Письмо, полученное на днях:

«Не опротивело вам толковать о советских книжках? Ох, подозреваю, что надоело и опротивело, и в самом деле, разве не лучше оставить их в покое почивать на лаврах? Про Беломорский канал в газетах подробно пишут, мерзость эта у всех на глазах, так к чему же разбирать их романы, в которых кроме отъявленной лжи ничего не найти? Искусство и литература есть отражение красоты жизни, так по крайней мере полагали мы до сих пор, а в гнусных советских книжках из-под палки выхваляются разные кровавые достижения, которыми одурачен бедный наш народ…»

Я как раз собирался на эту тему писать. Давно уже мне казалось, что в некоторых читательских слоях прежний интерес к советской литературе сменяется отталкиванием от нее или по меньшей мере безразличием. Анонимный корреспондент подтвердил мою смутную догадку.

Вопрос в целом довольно обширен и расплывчат. Но есть в нем стороны, которые настолько ясны, что споров вызвать не должны бы. Прежде всего: советская литература труднодоступна. Читатель просматривает отзыв о книге, но знает заранее, что ее ему не достать и своего личного мнения составить не удастся. Сначала он на это досадует, потом ему это надоедает… Если бы такой читатель был чуть-чуть внимательнее, он заметил бы, пожалуй, что рецензент принимает это в расчет и всегда старается рассказать о книге прежде, чем критиковать ее. Но внимание — вещь редкая. Мало помалу к советской литературе создается такое же отношение, как к литературе чуждой, далекой, почти что иностранной, для знакомства с которой вполне достаточно двух-трех обзоров «с птичьего полета».

Затем… Затем — Беломорский канал. Придаю, конечно, этим двум словам общее, нарицательное значение, т. е. отношу к ним всю официальную деятельность советских писателей.

Эта деятельность, действительно, ужасна. Максим Горький — человек отпетый, он больше ничем никого не удивит, сколько бы ни «смахивал» новых умиленных слез над новыми сталинскими «чудесами». Но иногда думаешь о каком-либо другом писателе: он никогда бы этого не сказал и не сделал — а на следующий день именно за его подписью и читаешь очередной плоский и лживый панегирик… С этим нельзя примириться, к этому нельзя остаться равнодушным. Стараешься не осуждать слишком поспешно, помня, что люди, находящиеся на свободе, не должны бы судить людей, находящихся в неволе. Но рвение и своеобразная виртуозность в прислужничестве все-таки поражают.
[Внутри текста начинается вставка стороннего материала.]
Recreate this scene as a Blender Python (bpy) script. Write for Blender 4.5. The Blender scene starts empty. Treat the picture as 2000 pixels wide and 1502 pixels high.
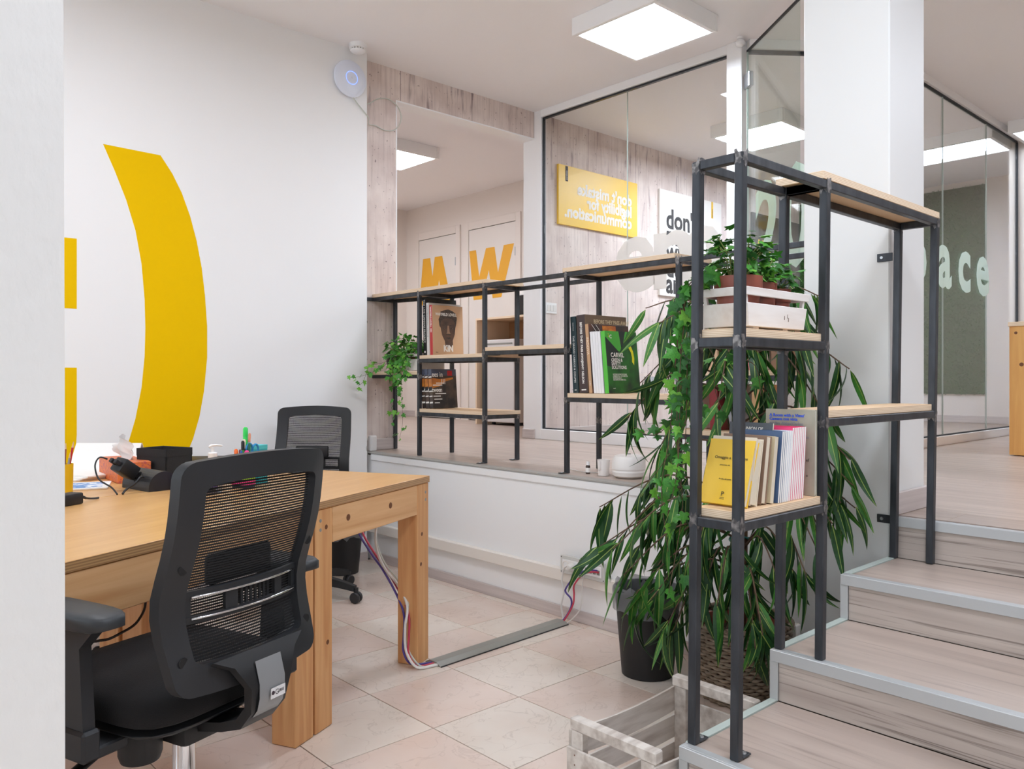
import bpy, bmesh, math, random
from mathutils import Vector, Matrix
random.seed(7)
S = bpy.context.scene
COL = S.collection
R = math.radians

# ---------------------------------------------------------------- camera, world, exposure
cam = bpy.data.cameras.new('camera'); cam_o = bpy.data.objects.new('camera', cam); COL.objects.link(cam_o)
cam.sensor_width = 36; cam.lens = 36 * 1578 / 2000; cam.shift_y = -13 / 2000; cam.clip_start = .05
cam_o.location = (0, 0, 1.15)
cam_o.rotation_euler = (R(90), 0, R(47.465 - 90))
S.camera = cam_o
w = bpy.data.worlds.new('world'); S.world = w; w.use_nodes = True
bg = w.node_tree.nodes['Background']; bg.inputs[0].default_value = (.82, .91, 1.0, 1); bg.inputs[1].default_value = 1.4
vs = S.view_settings
vs.view_transform = 'Standard'; vs.look = 'None'; vs.gamma = 1; vs.use_curve_mapping = False; vs.exposure = 0.46
PANEL = 30.0
S.cycles.max_bounces = 10; S.cycles.diffuse_bounces = 6; S.cycles.transparent_max_bounces = 24
S.cycles.sample_clamp_indirect = 6; S.cycles.caustics_reflective = False; S.cycles.caustics_refractive = False

# ---------------------------------------------------------------- materials
def lin(c):
    return tuple(((v / 255) / 12.92 if v / 255 <= .04045 else ((v / 255 + .055) / 1.055) ** 2.4) for v in c) + (1,)
MATS = {}
def mat(name, c, rough=.5, metal=0, c2=None, sc=(8, 8, 8), lo=.35, hi=.65, detail=6, bump=0, bsc=None, rnd=0, spec=.5, dist=0, trans=0, emit=0):
    if name in MATS: return MATS[name]
    m = bpy.data.materials.new(name); m.use_nodes = True; MATS[name] = m
    N, L = m.node_tree.nodes, m.node_tree.links
    b = N['Principled BSDF']
    b.inputs['Base Color'].default_value = lin(c); b.inputs['Roughness'].default_value = rough
    b.inputs['Metallic'].default_value = metal; b.inputs['Specular IOR Level'].default_value = spec
    if trans: b.inputs['Transmission Weight'].default_value = trans
    if emit:
        b.inputs['Emission Color'].default_value = lin(c); b.inputs['Emission Strength'].default_value = emit
    if c2 or bump:
        tc = N.new('ShaderNodeTexCoord'); src = tc.outputs['Object']
        if rnd:
            oi = N.new('ShaderNodeObjectInfo'); vm = N.new('ShaderNodeVectorMath'); vm.operation = 'ADD'
            mu = N.new('ShaderNodeMath'); mu.operation = 'MULTIPLY'; mu.inputs[1].default_value = 37
            L.new(oi.outputs['Random'], mu.inputs[0]); L.new(src, vm.inputs[0]); L.new(mu.outputs[0], vm.inputs[1]); src = vm.outputs[0]
    if c2:
        mp = N.new('ShaderNodeMapping'); mp.inputs['Scale'].default_value = sc; L.new(src, mp.inputs[0])
        nz = N.new('ShaderNodeTexNoise'); nz.inputs['Scale'].default_value = 1; nz.inputs['Detail'].default_value = detail
        nz.inputs['Distortion'].default_value = dist; L.new(mp.outputs[0], nz.inputs[0])
        rp = N.new('ShaderNodeValToRGB'); rp.color_ramp.elements[0].position = lo; rp.color_ramp.elements[1].position = hi
        rp.color_ramp.elements[0].color = lin(c); rp.color_ramp.elements[1].color = lin(c2)
        L.new(nz.outputs[0], rp.inputs[0]); L.new(rp.outputs[0], b.inputs['Base Color'])
    if bump:
        mp2 = N.new('ShaderNodeMapping'); mp2.inputs['Scale'].default_value = bsc or sc; L.new(src, mp2.inputs[0])
        n2 = N.new('ShaderNodeTexNoise'); n2.inputs['Scale'].default_value = 1; n2.inputs['Detail'].default_value = 5; L.new(mp2.outputs[0], n2.inputs[0])
        bp = N.new('ShaderNodeBump'); bp.inputs['Strength'].default_value = bump; bp.inputs['Distance'].default_value = .002
        L.new(n2.outputs[0], bp.inputs['Height']); L.new(bp.outputs[0], b.inputs['Normal'])
    return m

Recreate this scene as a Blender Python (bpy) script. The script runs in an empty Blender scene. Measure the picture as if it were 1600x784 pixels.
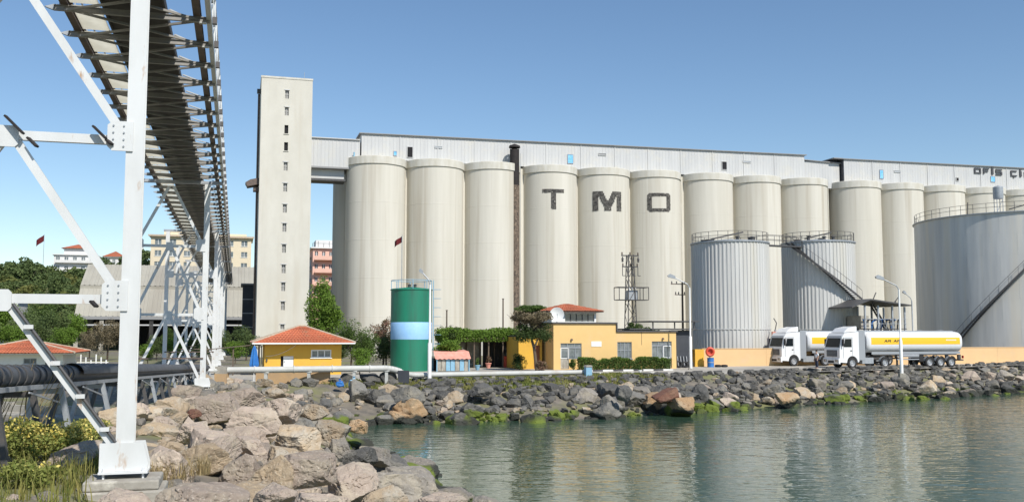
import bpy, bmesh, math, random
import numpy as np
from mathutils import Vector, Matrix, noise as mnoise

R = math.radians
SC = bpy.context.scene
COL = SC.collection
random.seed(7)
RNG = np.random.default_rng(7)

# ------------------------------------------------------------------ camera, sky, sun, exposure
CAM_H, FPX, PITCH = 5.4, 1500.0, math.atan(128 / 1500.0)
cam = bpy.data.cameras.new('camera')
cam.sensor_width = 36.0
cam.lens = 36.0 * FPX / 1600.0
cam.clip_start, cam.clip_end = 0.1, 9000
camo = bpy.data.objects.new('camera', cam)
COL.objects.link(camo)
camo.location = (0, 0, CAM_H)
camo.rotation_euler = (R(90) + PITCH, 0, 0)
SC.camera = camo

SUN_AZ, SUN_EL = R(146), R(46)          # azimuth clockwise from +Y
world = bpy.data.worlds.new('World')
SC.world = world
world.use_nodes = True
wn = world.node_tree.nodes
wl = world.node_tree.links
sky = wn.new('ShaderNodeTexSky')
sky.sky_type = 'NISHITA'
sky.sun_disc = False
sky.sun_elevation = SUN_EL
sky.sun_rotation = SUN_AZ
sky.air_density = 1.0
sky.dust_density = 0.0
sky.ozone_density = 1.9
sky.altitude = 0
hs = wn.new('ShaderNodeHueSaturation')
hs.inputs['Saturation'].default_value = 1.09
wl.new(sky.outputs[0], hs.inputs['Color'])
wl.new(hs.outputs[0], wn['Background'].inputs[0])
wn['Background'].inputs[1].default_value = 0.112
sl = bpy.data.lights.new('sun', 'SUN')
sl.energy = 4.6
sl.angle = R(0.53)
sl.color = (1.0, 0.955, 0.88)
slo = bpy.data.objects.new('sun', sl)
COL.objects.link(slo)
sd = Vector((math.sin(SUN_AZ) * math.cos(SUN_EL), math.cos(SUN_AZ) * math.cos(SUN_EL), math.sin(SUN_EL)))
slo.rotation_euler = sd.to_track_quat('Z', 'Y').to_euler()
SC.view_settings.view_transform = 'Standard'
SC.view_settings.look = 'None'
SC.view_settings.exposure = 0.18
SC.view_settings.gamma = 1.0
SC.render.engine = 'CYCLES'
SC.cycles.use_denoising = True
SC.cycles.max_bounces = 6
SC.cycles.transparent_max_bounces = 12

# ------------------------------------------------------------------ site frame: u runs along the silo row, v runs away from the water
A = R(16.0)
UX, UY = math.cos(A), math.sin(A)
ROAD = 2.05

def U(x, y, du=0, dv=0):
    return (x + du * UX - dv * UY, y + du * UY + dv * UX)

def ratio(py):
    cy = (392 - py) / FPX
    return (math.sin(PITCH) + cy * math.cos(PITCH)) / (math.cos(PITCH) - cy * math.sin(PITCH))

def zat(y, py):
    return CAM_H + y * ratio(py)

def xat(px, y, z):
    return (px - 800) / FPX * (y * math.cos(PITCH) + (z - CAM_H) * math.sin(PITCH))

def G(px, py, z=ROAD):
    y = (z - CAM_H) / ratio(py)
    return Vector((xat(px, y, z), y, z))

def ulen(P, px):
    k = (px - 800) / FPX
    X, Y, Z = P
    return (k * (Y * math.cos(PITCH) + (Z - CAM_H) * math.sin(PITCH)) - X) / (UX - k * UY * math.cos(PITCH))

# ------------------------------------------------------------------ materials
def mat(name, c1, c2=None, scale=1.0, stretch=(1, 1, 1), rough=0.7, metal=0.0, bump=0.0, bscale=None, lo=0.35, hi=0.65,
        c3=None, scale3=0.2, stretch3=(1, 1, 1), lo3=0.5, hi3=0.7, spec=0.5, coords='Object', rand=0.0, detail=6.0, transl=0.0, bdist=0.03):
    m = bpy.data.materials.new(name)
    m.use_nodes = True
    nt = m.node_tree
    n, l = nt.nodes, nt.links
    b = n['Principled BSDF']
    b.inputs['Roughness'].default_value = rough
    b.inputs['Metallic'].default_value = metal
    b.inputs['Specular IOR Level'].default_value = spec
    tc = n.new('ShaderNodeTexCoord')
    if coords == 'World':
        geo = n.new('ShaderNodeNewGeometry')
        src = geo.outputs['Position']
    else:
        src = tc.outputs['Object']
    def noise(sc, st, det):
        mp = n.new('ShaderNodeMapping')
        mp.inputs['Scale'].default_value = st
        l.new(src, mp.inputs[0])
        t = n.new('ShaderNodeTexNoise')
        t.inputs['Scale'].default_value = sc
        t.inputs['Detail'].default_value = det
        t.inputs['Roughness'].default_value = 0.62
        l.new(mp.outputs[0], t.inputs['Vector'])
        return t.outputs['Fac']
    def mixc(fac, a, bcol, lo, hi):
        mr = n.new('ShaderNodeMapRange')
        mr.inputs['From Min'].default_value = lo
        mr.inputs['From Max'].default_value = hi
        l.new(fac, mr.inputs['Value'])
        mx = n.new('ShaderNodeMix')
        mx.data_type = 'RGBA'
        l.new(mr.outputs[0], mx.inputs[0])
        for sock, v in ((mx.inputs[6], a), (mx.inputs[7], bcol)):
            if isinstance(v, tuple):
                sock.default_value = (*v, 1)
            else:
                l.new(v, sock)
        return mx.outputs[2]
    out = c1
    if c2 is not None:
        out = mixc(noise(scale, stretch, detail), c1, c2, lo, hi)
    if c3 is not None:
        out = mixc(noise(scale3, stretch3, 4.0), out, c3, lo3, hi3)
    if rand > 0:
        oi = n.new('ShaderNodeObjectInfo')
        mr = n.new('ShaderNodeMapRange')
        mr.inputs['To Min'].default_value = 1 - rand
        mr.inputs['To Max'].default_value = 1 + rand * 0.7
        l.new(oi.outputs['Random'], mr.inputs['Value'])
        vm = n.new('ShaderNodeMix')
        vm.data_type = 'RGBA'
        vm.blend_type = 'MULTIPLY'
        vm.inputs[0].default_value = 1
        if isinstance(out, tuple):
            vm.inputs[6].default_value = (*out, 1)
        else:
            l.new(out, vm.inputs[6])
        cb = n.new('ShaderNodeCombineColor')
        for i in range(3):
            l.new(mr.outputs[0], cb.inputs[i])
        l.new(cb.outputs[0], vm.inputs[7])
        out = vm.outputs[2]
    if isinstance(out, tuple):
        b.inputs['Base Color'].default_value = (*out, 1)
    else:
        l.new(out, b.inputs['Base Color'])
    if bump > 0:
        bp = n.new('ShaderNodeBump')
        bp.inputs['Strength'].default_value = bump
        bp.inputs['Distance'].default_value = bdist
        l.new(noise(bscale or scale * 3, (1, 1, 1), 8.0), bp.inputs['Height'])
        l.new(bp.outputs[0], b.inputs['Normal'])
    if transl > 0:
        tr = n.new('ShaderNodeBsdfTranslucent')
        if isinstance(out, tuple):
            tr.inputs[0].default_value = (*out, 1)
        else:
            l.new(out, tr.inputs[0])
        ms = n.new('ShaderNodeMixShader')
        ms.inputs[0].default_value = transl
        l.new(b.outputs[0], ms.inputs[1])
        l.new(tr.outputs[0], ms.inputs[2])
        l.new(ms.outputs[0], n['Material Output'].inputs[0])
    return m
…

Однако – это не литература, это побочная ее область. Способен ли человек на раздвоение личности, найдется ли позднее какое-нибудь другое объяснение, проще и убедительнее, — как знать? Надо только еще раз подчеркнуть, что в лучших советских книгах «беломорского» духа нет. Есть общее сочувствие революции, это несомненно, — но было бы тяжкой ошибкой с нашей стороны истолковать его как лакейство, как отъявленную ложь. Даже не только ошибкой: недобросовестностью. По заказу можно сочинить речь или написать хвалебную оду. Но нельзя по заказу, механически, без личного вклада и участия, без всякого отзвука в сознании или сердце создать живой мир со страстями и движением. А такой мир в советской литературе есть, — и отрицают его только те, кто ее не знает. Приходится повторять то, что уже много раз говорилось: есть бесстыдная, безудержная лесть, целый поток ее, захвативший сотни и тысячи «работников пера», которые друг друга обличают, догоняют, перегоняют и вообще социалистически состязаются в праве на благоволение власти. Но рядом есть и другая словесность, подавленная, измученная, озирающаяся при каждом слове по сторонам, чтобы не сказать лишнего, привыкшая к намекам и тут же принужденная снабжать их благонамеренными авторскими комментариями, словесность, готовая на любую побочную сделку, но не продавшая все-таки главного — совести, никому не уступившая монополии замысла, и потому еще живая. И притом напряженная и по-своему серьезная словесность, – грубоватая, да, но пламенная.

Очевидно, Беломорский канал – это тоже компромисс: уступка в торге на право жить. Не настаиваю, впрочем. Издалека судить трудно, и, может быть, правильнее какая-нибудь другая разгадка. Но десять новых Беломорских каналов с десятью торжественными писательскими банкетами на них не уничтожат убеждения, что советская литература не вся еще изолгалась. Удивительно, что это у нас здесь вызывает не только радость, но и озлобление, будто речь идет не о России.